The Bard on the Brain by Paul M. Matthews and Jeffrey McQuain, Dana Press, £24.50/$35, ISBN 0972383026 Reviewed by Eleanor Case

SAMUEL JOHNSON described William Shakespeare as “the poet that holds up to his readers a faithful mirror of manners and of life…His persons act and speak by the influence of those general passions and principles by which all minds are agitated…” Quite fitting, then, that neurologist Paul Matthews and literary scholar Jeffrey McQuain chose Shakespeare as a guide to understanding the mind.
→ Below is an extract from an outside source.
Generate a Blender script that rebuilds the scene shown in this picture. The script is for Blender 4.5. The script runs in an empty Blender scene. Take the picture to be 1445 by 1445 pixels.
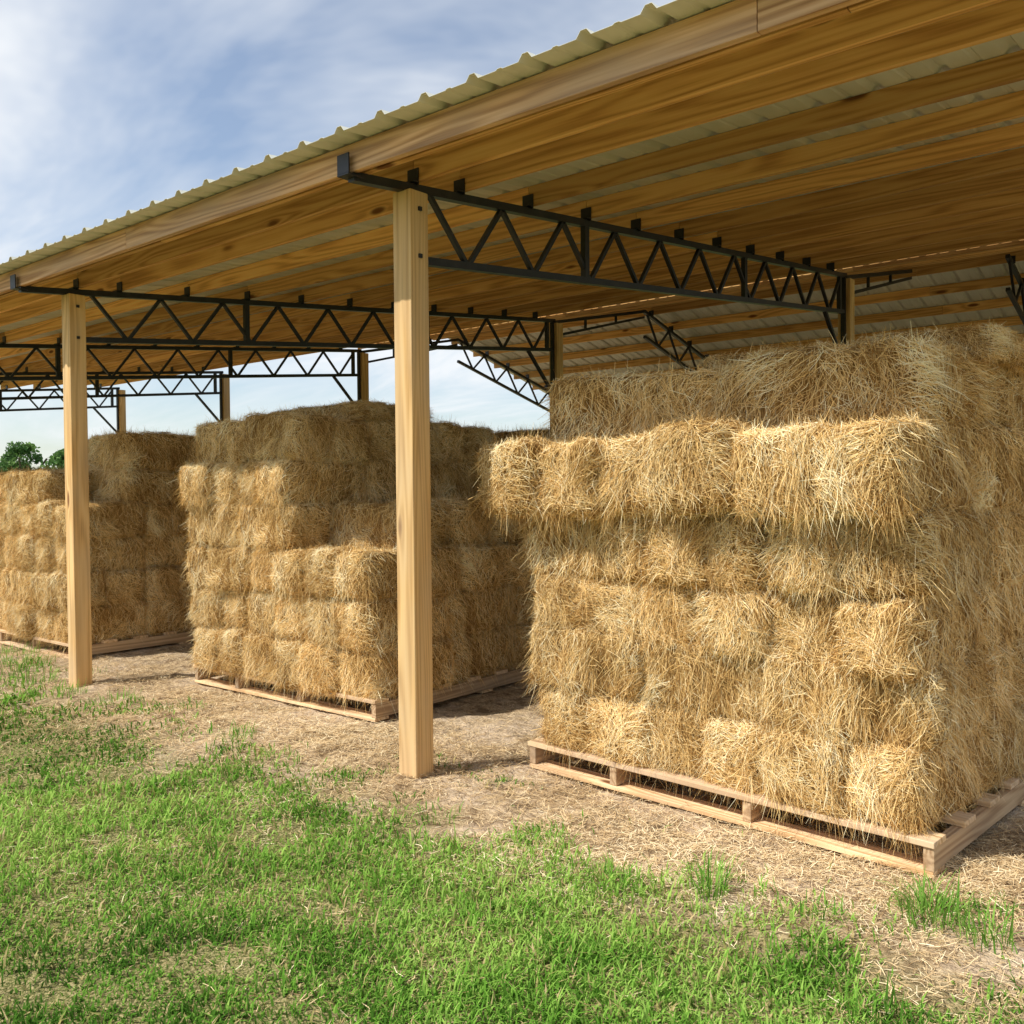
import bpy, math, random
import numpy as np
from mathutils import Vector, Matrix
R=np.random.default_rng(7); random.seed(7)
D=bpy.data; SC=bpy.context.scene; COL=SC.collection
SC.view_settings.view_transform='Standard'; SC.view_settings.look='None'; SC.view_settings.exposure=0

# ---------------------------------------------------------------- helpers
def link(o,parent=None):
    COL.objects.link(o)
    if parent: o.parent=parent
    return o
def empty(name,loc=(0,0,0),rz=0):
    e=D.objects.new(name,None); e.location=loc; e.rotation_euler=(0,0,rz); e.empty_display_size=.3
    return link(e)
def fastmesh(name,V,Q,mat,attr=None,smooth=False):
    me=D.meshes.new(name); V=np.asarray(V,dtype=np.float32); Q=np.asarray(Q,dtype=np.int32)
    me.vertices.add(len(V)); me.vertices.foreach_set('co',V.ravel())
    n=len(Q); me.loops.add(n*4); me.loops.foreach_set('vertex_index',Q.ravel())
    me.polygons.add(n); me.polygons.foreach_set('loop_start',np.arange(n,dtype=np.int32)*4)
    me.update(calc_edges=True)
    if attr is not None:
        a=me.attributes.new('rnd','FLOAT','POINT'); a.data.foreach_set('value',np.asarray(attr,dtype=np.float32))
    me.polygons.foreach_set('use_smooth',np.full(n,smooth,dtype=bool))
    if mat: me.materials.append(mat)
    return me
def strips(P,S,W,rnd):
    N,K,_=P.shape
    A=P-S[:,None,:]*W[:,:,None]; B=P+S[:,None,:]*W[:,:,None]
    V=np.stack([A,B],2).reshape(-1,3)
    base=(np.arange(N)*K*2)[:,None]+ (np.arange(K-1)*2)[None,:]
    Q=np.stack([base,base+1,base+3,base+2],-1).reshape(-1,4)
    return V,Q,np.repeat(rnd,K*2)
def unit(v): return v/np.maximum(np.linalg.norm(v,axis=-1,keepdims=True),1e-9)
class SN:
    def __init__(s,freq,n=10,dim=3,seed=0):
        r=np.random.default_rng(seed); d=unit(r.normal(size=(n,dim))); s.k=d*freq*r.uniform(.5,1.6,(n,1)); s.p=r.uniform(0,6.28,n); s.n=n
    def __call__(s,x): return np.sin(x@s.k.T+s.p).sum(-1)/math.sqrt(s.n/2)/1.6

def N(nt,typ,**kw):
    n=nt.nodes.new(typ)
    for k,v in kw.items():
        if k=='inp':
            for a,b in v.items(): n.inputs[a].default_value=b
        else: setattr(n,k,v)
    return n
def newmat(name,rough=.8,spec=.2):
    m=D.materials.new(name); m.use_nodes=True; nt=m.node_tree
    b=nt.nodes['Principled BSDF']; b.inputs['Roughness'].default_value=rough; b.inputs['Specular IOR Level'].default_value=spec
    return m,nt,b
def diffmat(name):
    m=D.materials.new(name); m.use_nodes=True; nt=m.node_tree; nt.nodes.remove(nt.nodes['Principled BSDF'])
    b=N(nt,'ShaderNodeBsdfDiffuse'); nt.links.new(b.outputs[0],nt.nodes['Material Output'].inputs['Surface'])
    return m,nt,b
def ramp(nt,fac,stops):
    r=N(nt,'ShaderNodeValToRGB'); e=r.color_ramp.elements
    while len(e)<len(stops): e.new(.5)
    for i,(p,c) in enumerate(stops): e[i].position=p; e[i].color=(*c,1) if len(c)==3 else c
    nt.links.new(fac,r.inputs[0]); return r.outputs[0]
def mix(nt,fac,a,b,mode='MIX'):
    m=N(nt,'ShaderNodeMix',data_type='RGBA',blend_type=mode)
    for s,v in ((m.inputs[0],fac),(m.inputs[6],a),(m.inputs[7],b)):
        if hasattr(v,'node'): nt.links.new(v,s)
        else: s.default_value=(*v,1) if isinstance(v,tuple) and len(v)==3 else v
    return m.outputs[2]
def noise(nt,vec,scale,detail=4,rough=.55,dist=0):
    n=N(nt,'ShaderNodeTexNoise',inp={'Scale':scale,'Detail':detail,'Roughness':rough,'Distortion':dist})
    if vec is not None: nt.links.new(vec,n.inputs['Vector'])
    return n.outputs['Fac']
def mapping(nt,vec,scale):
    m=N(nt,'ShaderNodeMapping',inp={'Scale':scale}); nt.links.new(vec,m.inputs['Vector']); return m.outputs[0]
def math_(nt,op,a,b=0.0,clamp=False):
    m=N(nt,'ShaderNodeMath',operation=op,use_clamp=clamp)
    for s,v in ((m.inputs[0],a),(m.inputs[1],b)):
        if hasattr(v,'node'): nt.links.new(v,s)
        else: s.default_value=v
    return m.outputs[0]
def bump(nt,b,h,strength=.4,dist=.01):
    n=N(nt,'ShaderNodeBump',inp={'Strength':strength,'Distance':dist}); nt.links.new(h,n.inputs['Height']); nt.links.new(n.outputs[0],b.inputs['Normal'])

# ---------------------------------------------------------------- materials
def wood(name,stops,axis=0,knot=(.16,.055,.015),weather=None,rough=.75,vary=.4):
    m,nt,b=newmat(name,rough,.2)
    tc=N(nt,'ShaderNodeTexCoord'); oi=N(nt,'ShaderNodeObjectInfo')
    add=N(nt,'ShaderNodeVectorMath',operation='MULTIPLY_ADD')
    cmb=N(nt,'ShaderNodeCombineXYZ')
    for i in range(3): nt.links.new(oi.outputs['Random'],cmb.inputs[i])
    nt.links.new(cmb.outputs[0],add.inputs[0]); add.inputs[1].default_value=(37,53,71); nt.links.new(tc.outputs['Object'],add.inputs[2])
    v=add.outputs[0]
    low=[5.5,5.5,5.5]; low[axis]=.22
    kn=[4.2,4.2,4.2]; kn[axis]=1.25
    fn=[90,90,90]; fn[axis]=2.2
    vo=N(nt,'ShaderNodeTexVoronoi',feature='F1',inp={'Scale':1.0,'Randomness':1.0}); nt.links.new(mapping(nt,v,kn),vo.inputs['Vector'])
    kd=vo.outputs['Distance']
    warp=math_(nt,'DIVIDE',.022,math_(nt,'ADD',kd,.07))
    g1=noise(nt,mapping(nt,v,low),1.3,1,.5,.0)
    ring=math_(nt,'MULTIPLY',math_(nt,'ADD',g1,warp),62.0)
    ring=math_(nt,'MULTIPLY',math_(nt,'ADD',math_(nt,'SINE',ring),1.0),.5)
    fine=noise(nt,mapping(nt,v,fn),1.0,1,.6)
    f=math_(nt,'ADD',math_(nt,'MULTIPLY',ring,.42),math_(nt,'MULTIPLY',fine,.58))
    c=ramp(nt,f,stops)
    kf=ramp(nt,kd,[(.0,(1,1,1)),(.07,(.9,.9,.9)),(.12,(0,0,0))])
    c=mix(nt,kf,c,knot)
    br=math_(nt,'ADD',math_(nt,'MULTIPLY',oi.outputs['Random'],vary),1.0-vary*.5)
    hsv=N(nt,'ShaderNodeHueSaturation'); nt.links.new(c,hsv.inputs['Color']); nt.links.new(br,hsv.inputs['Value']); c=hsv.outputs[0]
    if weather:
        lw=[3,3,3]; lw[axis]=.6
        w=noise(nt,mapping(nt,v,lw),1.0,3,.6)
        c=mix(nt,ramp(nt,w,[(.42,(0,0,0)),(.66,(.8,.8,.8))]),c,weather)
    nt.links.new(c,b.inputs['Base Color'])
    return m
M_purlin=wood('treated_pine_purlin',[(.15,(.46,.22,.065)),(.5,(.72,.395,.135)),(.85,(.83,.51,.20))],0,vary=.65)
M_fascia=wood('weathered_fascia_pine',[(.2,(.34,.17,.075)),(.5,(.60,.34,.165)),(.8,(.76,.48,.27))],0,weather=(.44,.31,.22))
M_post=wood('pine_post',[(.15,(.50,.28,.10)),(.5,(.74,.46,.19)),(.85,(.84,.57,.27))],2,knot=(.2,.075,.025),weather=(.58,.42,.25),vary=.2)
M_pallet=wood('pallet_pine',[(.2,(.50,.30,.14)),(.5,(.76,.51,.27)),(.8,(.88,.65,.39))],0,weather=(.64,.48,.33))
M_pallety=wood('pallet_stringer_pine',[(.2,(.34,.20,.10)),(.5,(.54,.36,.20)),(.8,(.66,.47,.28))],1,weather=(.30,.22,.15))

m,nt,b=newmat('black_steel',.45,.5); M_steel=m
tc=N(nt,'ShaderNodeTexCoord'); nn=noise(nt,tc.outputs['Object'],9,2,.6)
nt.links.new(ramp(nt,nn,[(.35,(.009,.010,.012)),(.62,(.018,.018,.021)),(.8,(.045,.03,.022))]),b.inputs['Base Color'])

m,nt,b=newmat('cream_roof_metal',.5,.4); M_roof=m
tc=N(nt,'ShaderNodeTexCoord'); nn=noise(nt,mapping(nt,tc.outputs['Object'],(3,.5,1)),2,3,.6)
nt.links.new(ramp(nt,nn,[(.3,(.62,.61,.51)),(.7,(.76,.75,.65))]),b.inputs['Base Color'])

def strawmat(name,stops):
    m,nt,b=diffmat(name)
    at=N(nt,'ShaderNodeAttribute',attribute_name='rnd'); oi=N(nt,'ShaderNodeObjectInfo')
    c=ramp(nt,at.outputs['Fac'],stops)
    hsv=N(nt,'ShaderNodeHueSaturation'); nt.links.new(c,hsv.inputs['Color'])
    nt.links.new(math_(nt,'ADD',math_(nt,'MULTIPLY',oi.outputs['Random'],.22),.89),hsv.inputs['Value'])
    nt.links.new(hsv.outputs[0],b.inputs['Color'])
    return m
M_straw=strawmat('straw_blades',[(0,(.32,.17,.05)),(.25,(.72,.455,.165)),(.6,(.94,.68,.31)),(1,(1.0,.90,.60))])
M_litter=strawmat('litter_blades',[(0,(.20,.125,.06)),(.35,(.54,.375,.19)),(.75,(.80,.61,.35)),(1,(.92,.79,.53))])
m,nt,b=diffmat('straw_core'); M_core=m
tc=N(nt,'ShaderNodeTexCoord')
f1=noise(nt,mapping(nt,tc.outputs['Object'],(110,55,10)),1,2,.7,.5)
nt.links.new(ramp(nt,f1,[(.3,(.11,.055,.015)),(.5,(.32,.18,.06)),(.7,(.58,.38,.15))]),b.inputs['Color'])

def leafmat(name,stops,tr=.3):
    m,nt,b=diffmat(name)
    at=N(nt,'ShaderNodeAttribute',attribute_name='rnd'); c=ramp(nt,at.outputs['Fac'],stops)
    nt.links.new(c,b.inputs['Color'])
    t=N(nt,'ShaderNodeBsdfTranslucent'); nt.links.new(c,t.inputs['Color'])
    mx=N(nt,'ShaderNodeMixShader',inp={0:tr}); nt.links.new(b.outputs[0],mx.inputs[1]); nt.links.new(t.outputs[0],mx.inputs[2])
    nt.links.new(mx.outputs[0],nt.nodes['Material Output'].inputs['Surface'])
    return m
M_grass=leafmat('grass_blades',[(0,(.62,.48,.26)),(.07,(.44,.38,.14)),(.12,(.07,.17,.022)),(.5,(.17,.37,.045)),(1,(.38,.57,.12))])
M_weed=leafmat('weed_blades',[(0,(.11,.27,.035)),(1,(.28,.48,.09))])
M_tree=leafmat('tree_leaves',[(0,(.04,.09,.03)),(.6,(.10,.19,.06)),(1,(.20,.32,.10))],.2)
m,nt,b=newmat('tree_bark',.9,.1); M_bark=m
tc=N(nt,'ShaderNodeTexCoord'); nt.links.new(ramp(nt,noise(nt,tc.outputs['Object'],5),[(.3,(.06,.045,.03)),(.7,(.14,.11,.08))]),b.inputs['Base Color'])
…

Shakespeare investigated how the human mind works 400 years ago, whereas brain scientists today have the tools – such as positron emission tomography and functional magnetic resonance imaging – to address the questions that fascinated Shakespeare. It is a happy partnership on the whole: Shakespeare sets the scene for a topic, then The Bard on the Brain raises the curtain on modern neuroscience’s investigation of it, adding a bright array of brain scans and photographs from Shakespeare productions.

One striking MRI scan reveals how smell and taste are organised in the brain. Strong odours, for example, increase activity in the orbitofrontal cortex. And Prince Hal’s switch from wild rakishness to maturity in Henry IV leads us to a new understanding of Phineas Gage’s damaged brain. Gage was a railway construction supervisor who survived a long metal rod thrust through the front of his brain, only to become irritable, unreliable and irresponsible. The rod damaged his orbitofrontal and prefrontal cortices, now known to be associated with forward planning and the means to understand consequences of actions.

At times the juxtaposition of Shakespeare and brain science is laboured. For example, Hamlet’s pondering of Yorick’s skull is linked to a section on how the folds of the brain are specific to individuals: “The remarkable thing in Hamlet’s musings is the way in which he so specifically appreciates this particular skull as having belonged to Yorick. In fact…” And there is a feeling as you read on through each section that the juxtaposition is becoming a bit formulaic.

But The Bard on the Brain is a valuable way in for anyone eager to learn about the mysteries of the mind and the latest exciting developments in brain science.